Aim: Repeat the data word for word. Do not include the pictures.

Data provided:

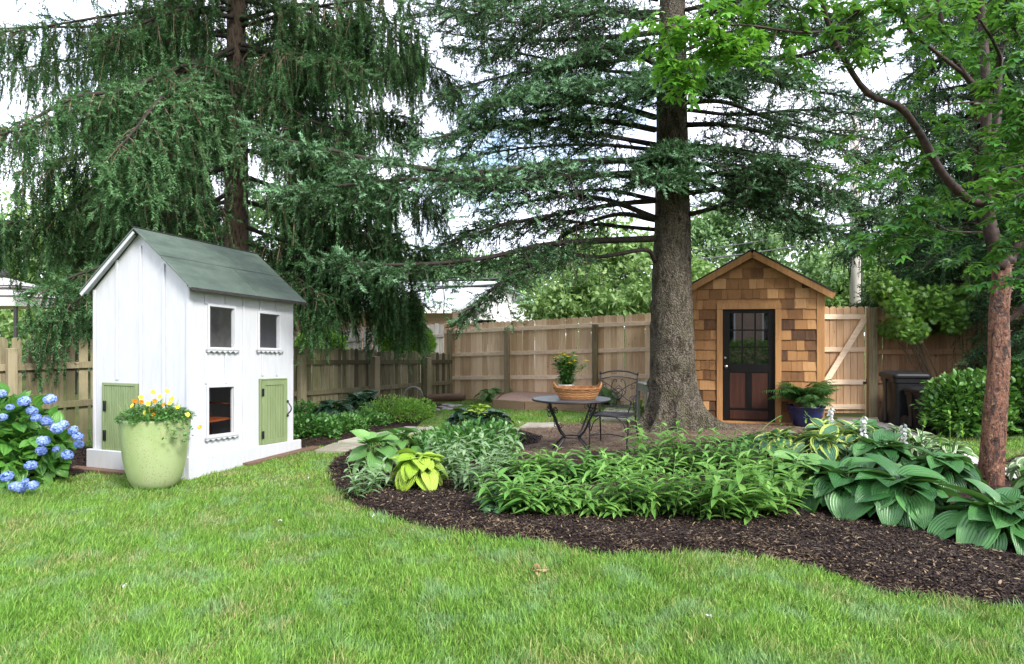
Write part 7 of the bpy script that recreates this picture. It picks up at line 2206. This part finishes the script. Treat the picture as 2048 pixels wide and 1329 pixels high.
# hydrangea
hc = np.array([(18 - CX) / F * 6.95, 6.95, 0.0])
hy = thing("hydrangea", "blue mophead hydrangea bush at the left edge in front of the picket fence", "shrub", hc)
def hb(px, py, D, r): c = W(px, py, D); return (c[0], c[1], c[2], r * D / F, r * D / F * .8, r * D / F)
blobs = [hb(30, 860, 6.9, 70), hb(-30, 870, 7.0, 80), hb(60, 900, 6.8, 60), hb(10, 920, 6.7, 62), hb(100, 890, 6.8, 42), hb(20, 955, 6.6, 40), hb(-60, 930, 6.8, 70)]
m = M(); blobs_foliage(m, blobs, 1250, T_BROAD, .135, hc, .0, .35, .7, False, .1)
m.build("foliage", MAT['hydra'], hy, smooth=True)
m = M()
heads = [(100, 799), (48, 803), (64, 822), (72, 836), (93, 843), (113, 857), (125, 850), (146, 861), (156, 873), (158, 889), (87, 882), (83, 902), (112, 899), (62, 931), (14, 953), (50, 963), (65, 971), (30, 973), (2, 788), (135, 910), (20, 815), (40, 976), (5, 835)]
for b in blobs:
    e = np.array(b[:3]) - hc
    for q in range(3): m.tube(spline([(rng.normal(0, .08), rng.normal(0, .05), 0), e * .5 + (0, 0, .06), e + rng.normal(0, .08, 3)], 8), np.linspace(.008, .004, 8), 5)
m.build("stems", MAT['stem_brown'], hy, smooth=True)
hm = M(); k = 150
d_ = nrm(rng.normal(0, 1, (k, 3)))
hm.scatter(T_FL4, d_ * rng.uniform(.040, .052, k)[:, None] * np.array([1, 1, .85]), nrm(np.cross(d_, rng.normal(0, 1, (k, 3)))), d_, rng.uniform(.010, .014, k), rng.random(k))
head0 = None
for i, (px, py) in enumerate(heads):
    Dh = 6.35 + .25 * ((i * 7) % 5) / 5 - (.25 if py > 940 else 0)
    if head0 is None:
        head0 = hm.build("flower_head", MAT['blueflower'], hy); o = head0
    else:
        o = head0.copy(); COL.objects.link(o)
    o.parent = hy
    o.location = tuple(W(px, py, Dh) - hc); o.rotation_euler = (rng.uniform(-.5, .5), rng.uniform(-.5, .5), i * 1.1)
    s_ = rng.uniform(.82, 1.12) * (.75 if i in (12, 15, 20) else 1); o.scale = (s_, s_, s_ * .9)

# fallen leaf and light scraps on the lawn
c_ = G(1070, 1152)
m = M(); k = 5
m.scatter(T_BROAD, rng.normal(0, .02, (k, 3)) * np.array([1, 1, .3]) + (0, 0, .035), np.stack([rng.normal(1, .4, k), rng.normal(0, .6, k), rng.normal(.1, .3, k)], 1), rng.normal(0, .5, (k, 3)) + (0, 0, 1), rng.uniform(.05, .09, k), .5)
o = m.build("fallen_leaves", MAT['dryleaf'], smooth=True); o.location = tuple(c_); tag(o, "dry curled brown leaves lying on the lawn below the mulch bed", "leaf")
for px, py, lab in ((247, 1187, "small white scrap on the lawn at lower left"), (617, 966, "tiny white petal on the lawn right of the playhouse"), (748, 1040, "tiny white petal on the lawn beside the bed's left tip"), (560, 1050, "tiny white petal in the middle of the left lawn"), (1420, 1250, "tiny white petal on the lawn at lower right")):
    m = M(); k = 4
    m.scatter(T_OVAL, rng.normal(0, .012, (k, 3)) * np.array([1, 1, .3]) + (0, 0, .045), rng.normal(0, 1, (k, 3)), (0, 0, 1), .019, .6)
    o = m.build("petal", MAT['whitepetal']); o.location = tuple(G(px, py)); tag(o, lab, "petal")

# unseen hedge added behind the camera so the shed's panes reflect green
shrub("hedge", "unseen green hedge added in front of the brick house to reflect green in the shed door", "hedge", (3, -7.5), [(2.0, -7.5, .5, 1.4, .5, .65), (4.2, -7.5, .5, 1.4, .5, .7)], 5000, T_OVAL, .12, 'round_lt', .1, .3, 0)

Solution:
Write part 7 of the bpy script that recreates this picture. It picks up at line 2206. This part finishes the script. Treat the picture as 2048 pixels wide and 1329 pixels high.
# hydrangea
hc = np.array([(18 - CX) / F * 6.95, 6.95, 0.0])
hy = thing("hydrangea", "blue mophead hydrangea bush at the left edge in front of the picket fence", "shrub", hc)
def hb(px, py, D, r): c = W(px, py, D); return (c[0], c[1], c[2], r * D / F, r * D / F * .8, r * D / F)
blobs = [hb(30, 860, 6.9, 70), hb(-30, 870, 7.0, 80), hb(60, 900, 6.8, 60), hb(10, 920, 6.7, 62), hb(100, 890, 6.8, 42), hb(20, 955, 6.6, 40), hb(-60, 930, 6.8, 70)]
m = M(); blobs_foliage(m, blobs, 1250, T_BROAD, .135, hc, .0, .35, .7, False, .1)
m.build("foliage", MAT['hydra'], hy, smooth=True)
m = M()
heads = [(100, 799), (48, 803), (64, 822), (72, 836), (93, 843), (113, 857), (125, 850), (146, 861), (156, 873), (158, 889), (87, 882), (83, 902), (112, 899), (62, 931), (14, 953), (50, 963), (65, 971), (30, 973), (2, 788), (135, 910), (20, 815), (40, 976), (5, 835)]
for b in blobs:
    e = np.array(b[:3]) - hc
    for q in range(3): m.tube(spline([(rng.normal(0, .08), rng.normal(0, .05), 0), e * .5 + (0, 0, .06), e + rng.normal(0, .08, 3)], 8), np.linspace(.008, .004, 8), 5)
m.build("stems", MAT['stem_brown'], hy, smooth=True)
hm = M(); k = 150
d_ = nrm(rng.normal(0, 1, (k, 3)))
hm.scatter(T_FL4, d_ * rng.uniform(.040, .052, k)[:, None] * np.array([1, 1, .85]), nrm(np.cross(d_, rng.normal(0, 1, (k, 3)))), d_, rng.uniform(.010, .014, k), rng.random(k))
head0 = None
for i, (px, py) in enumerate(heads):
    Dh = 6.35 + .25 * ((i * 7) % 5) / 5 - (.25 if py > 940 else 0)
    if head0 is None:
        head0 = hm.build("flower_head", MAT['blueflower'], hy); o = head0
    else:
        o = head0.copy(); COL.objects.link(o)
    o.parent = hy
    o.location = tuple(W(px, py, Dh) - hc); o.rotation_euler = (rng.uniform(-.5, .5), rng.uniform(-.5, .5), i * 1.1)
    s_ = rng.uniform(.82, 1.12) * (.75 if i in (12, 15, 20) else 1); o.scale = (s_, s_, s_ * .9)

# fallen leaf and light scraps on the lawn
c_ = G(1070, 1152)
m = M(); k = 5
m.scatter(T_BROAD, rng.normal(0, .02, (k, 3)) * np.array([1, 1, .3]) + (0, 0, .035), np.stack([rng.normal(1, .4, k), rng.normal(0, .6, k), rng.normal(.1, .3, k)], 1), rng.normal(0, .5, (k, 3)) + (0, 0, 1), rng.uniform(.05, .09, k), .5)
o = m.build("fallen_leaves", MAT['dryleaf'], smooth=True); o.location = tuple(c_); tag(o, "dry curled brown leaves lying on the lawn below the mulch bed", "leaf")
for px, py, lab in ((247, 1187, "small white scrap on the lawn at lower left"), (617, 966, "tiny white petal on the lawn right of the playhouse"), (748, 1040, "tiny white petal on the lawn beside the bed's left tip"), (560, 1050, "tiny white petal in the middle of the left lawn"), (1420, 1250, "tiny white petal on the lawn at lower right")):
    m = M(); k = 4
    m.scatter(T_OVAL, rng.normal(0, .012, (k, 3)) * np.array([1, 1, .3]) + (0, 0, .045), rng.normal(0, 1, (k, 3)), (0, 0, 1), .019, .6)
    o = m.build("petal", MAT['whitepetal']); o.location = tuple(G(px, py)); tag(o, lab, "petal")

# unseen hedge added behind the camera so the shed's panes reflect green
shrub("hedge", "unseen green hedge added in front of the brick house to reflect green in the shed door", "hedge", (3, -7.5), [(2.0, -7.5, .5, 1.4, .5, .65), (4.2, -7.5, .5, 1.4, .5, .7)], 5000, T_OVAL, .12, 'round_lt', .1, .3, 0)